Created attachment 1550 [details] Test application that tests whether a browser aborts requests in stem 12 of navigating-across-documents (also available here: http://lab-browserillegalrequestabort-1.unblu.com/)
Please make sure to check what browsers do with extant navigations, in both the document and its subdocuments.
@Boris Do you think it makes sense to add tests for nested browsing context? If so: here is my suggestion of tests to be added: 1. - Start a request (ajax or image) in a nested browsing context - Start navigation in the root browsing context - Check if the request (ajax or image) is aborted 2. - Run all existing tests inside a nested browsing context Is there anything else you think i should add?
Yes. You need to add this: - Start a navigation in a nested browsing context - Start navigation in the root browsing context that then fails to actually load a new page. - Check whether the navigation in the nested browsing context completed.

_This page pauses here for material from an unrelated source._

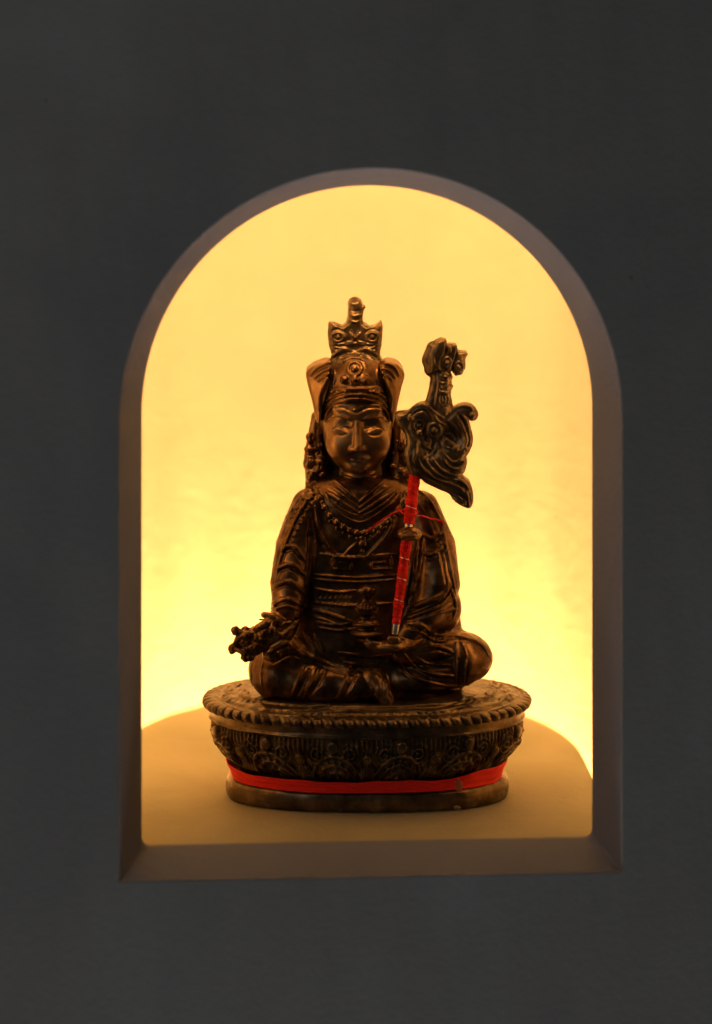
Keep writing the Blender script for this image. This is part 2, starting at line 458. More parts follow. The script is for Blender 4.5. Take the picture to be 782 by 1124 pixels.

Created attachment 1554 [details] Test application that tests whether a browser aborts requests in stem 12 of navigating-across-documents (also available here: http://lab-browserillegalrequestabort-1.unblu.com/) added support for testing inside nested iframe
I have added tests for nested browsing contexts as described by boris. Check the "use nested iframe" checkbox and all tests will run as follows: A request (image, ajax or websocket) is created inside a iframe. While the request is still pending, a navigation is started in the top browsing context If the request is aborted due to the navigation in top, the test is regarded as failed.
Created attachment 1555 [details] Test application that tests whether a browser aborts requests in stem 12 of navigating-across-documents (also available here: http://lab-browserillegalrequestabort-1.unblu.com/) added an additional request type 'iframe' to the tested request types (ajax, image, iframe and web socket). The iframe test type is different from the nested test option added in the previous version. The nested option performs the tests inside an iframe, the iframe test type tests whether a navigation inside an iframe is also aborted as part of step 12 of a navigation in the parent browsing context.
Mirko, do you have a summary of what browsers are doing for the various scenarios? From a distance, my impression is that we should cancel all network activity when the document is being teared down, not necessarily early on when navigating. The fact that per https://bugzilla.mozilla.org/show_bug.cgi?id=896666 WebSocket and EventSource are somehow different while they are conceptually the same (both use Fetch) illustrates to me there's indeed a problem of sorts here.
> we should cancel all network activity when the document is being teared down Last I checked, the web relies on browsers NOT doing that (e.g. starting fetches from unload events and having them actually complete, though we have been trying to get people away from doing that).
I have moved the test app to git hub: https://github.com/mirkotschaeni/w3org-27347-illegal-request-aborts In short with recent versions: Chrome and IE would never abort fetches just because of a started navigation. Safari would abort "normal" fetches (ajax, loading iframes...) but not websockets Firefox would abort "normal" fetches (ajax, loading iframes) and also websocket but not in all cases. For a more detailed report i would need to invest more time... Whether or not network activity should be canceled when a document is teared down is not exactly the core issue described here but from a distant view i would say it would make sense. The core issue here is that some browsers do actually cancel network activity even it the document is NOT teared down! ...but just because a navigation has started which will then result in something that will not tear down the document (i.e. a download).